계면활성제 함량 조절을 통한 구리 하이브리드 구조물의 화학 기계적 평탄화
장수천,안준호,박재홍,정해도,Jang, Soocheon,An, Joonho,Park, Jaehong,Jeong, Haedo 한국재료학회 2012 한국재료학회지 Vol.22 No.11
Recently, the demand for the miniaturization of package substrates has been increasing. Technical innovation has occurred to move package substrate manufacturing steps into CMP applications. Electroplated copper filled trenches on the substrate need to be planarized for multi-level wires of less than $10{\mu}m$. This paper introduces a chemical mechanical planarization (CMP) process as a new package substrate manufacturing step. The purpose of this study is to investigate the effect of surfactant on the dishing and erosion of Cu patterns with the lines and spaces of around $10/10{\mu}m$ used for advanced package substrates.

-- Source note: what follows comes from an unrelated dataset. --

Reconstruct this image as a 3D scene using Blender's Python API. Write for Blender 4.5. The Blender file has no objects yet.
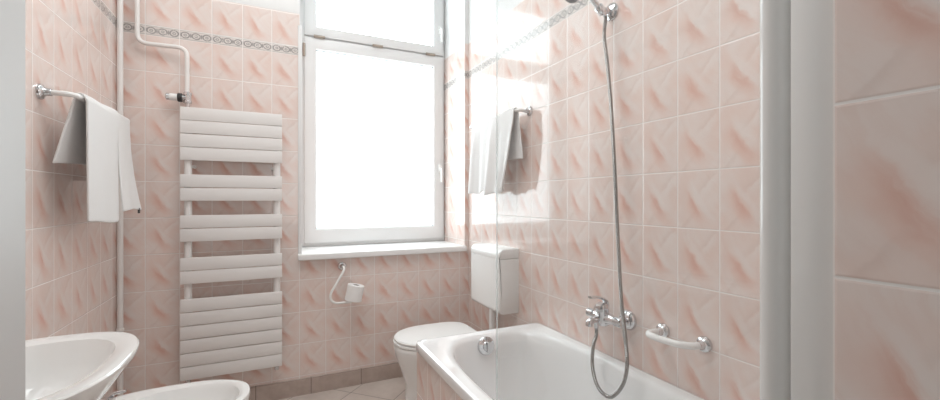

The use of a conventional Cu slurry without surfactant led to problems, including severe erosion of $0.58{\mu}m$ in Cu patterns smaller than $4/6{\mu}m$ and deep dishing of $4.2{\mu}m$ in Cu patterns larger than $14/16{\mu}m$. However, experimental results showed that the friction force during Cu CMP changed to lower value, and that dishing and erosion became smaller simultaneously as the surfactant concentration became higher. Finally, it was possible to realize more globally planarized Cu patterns with erosion ranges of $0.22{\mu}m$ to $0.35{\mu}m$ and dishing ranges of $0.37{\mu}m$ to $0.69{\mu}m$ by using 3 wt% concentration of surfactant.